As chairman of a Judiciary Committee panel on intellectual property, Hatch has held one hearing on the patent issue but there has been no bill introduced in the Senate so far.
Business Software Alliance, a consortium of companies, including Microsoft, Apple, IBM and Intel, took out a half-page advertisement this week in Utah's major daily papers thanking Hatch for his work on patent reform.
The group lauded Hatch for his leadership in "advancing American competitiveness in software and computer technology" and urged Congress to act to reduce "harmful" litigation and provide "American workers the confidence to continue innovating."
Cannon suggests that critics of the reforms have "motivations that are not straightforward" and may, in fact, be trolls.

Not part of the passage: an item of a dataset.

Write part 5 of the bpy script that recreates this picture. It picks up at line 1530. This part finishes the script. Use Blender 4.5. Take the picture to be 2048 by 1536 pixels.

Under the new legislation, Cannon says, "People who legitimately come up with ideas will have a much better and robust market and they can get paid better than they were before."
The U.S. patent system is almost as old as the country, but the laws have changed relatively little since the first patent for making pot ash was issued. The 1980 Bayh-Dole patent and trademark act, one of the last reforms of the law, allowed universities, nonprofits and small businesses to keep some rights for inventions they developed.
Universities, which devote large resources to research and innovation, have expressed concern about the proposed reforms to the system, fearing they could hamper a school's ability to claim an invention.
University of Utah officials weren't ready to comment on the legislation and Brigham Young University says it's is too preliminary to comment on, although officials there are keeping track of the issue.
Carl Gulbrandsen, managing director of the Wisconsin Alumni Research Foundation, says the bill now before the House includes something "for everyone to dislike."
"If you read this bill carefully, and even the substitute bill, there's really nothing in there about improving the quality of patents," says Gulbrandsen. "We're hoping there'll be a much more thoughtful discussion about this."
After all, individual inventors are the ones who brought America the airplane, the light bulb, the telephone.
"One of the things that has helped innovation in this country is the patent system," says Gulbrandsen. "I don't think we want to undercut anything that would make us less innovative."
tburr@sltrib.com
Provisions of the patent reform under legislation in the U.S. House
First to file: The first-to-file provision would change current law to say that the first person to file an application in the patent office for an invention would get the patent. Currently, the first person to prove he or she came up with the invention gets the patent. The provision would pit better-funded corporate interests against those with tiny bank accounts.
Post-grant review: Allows a time period for someone to oppose a patent issued for an invention through administrative means instead of a lawsuit.
Publication: Would extend the requirement for publication of a patent application 18 months after it was filed. Critics say this is akin to a journalist having to give away a scoop before it's published, though the vast majority of applications must already be published if seeking protection outside U.S. borders.
Litigation reform: Clarifies what damages an inventor could get through a lawsuit over patent infringement. Supporters say too many inventors are being rewarded in lawsuits for the profits of an entire device, not just the portion that a single patent would reap.
Injunctions: One of the most controversial aspects of the House bill, this would make it more difficult to halt production of an invention when there is a question about patent use.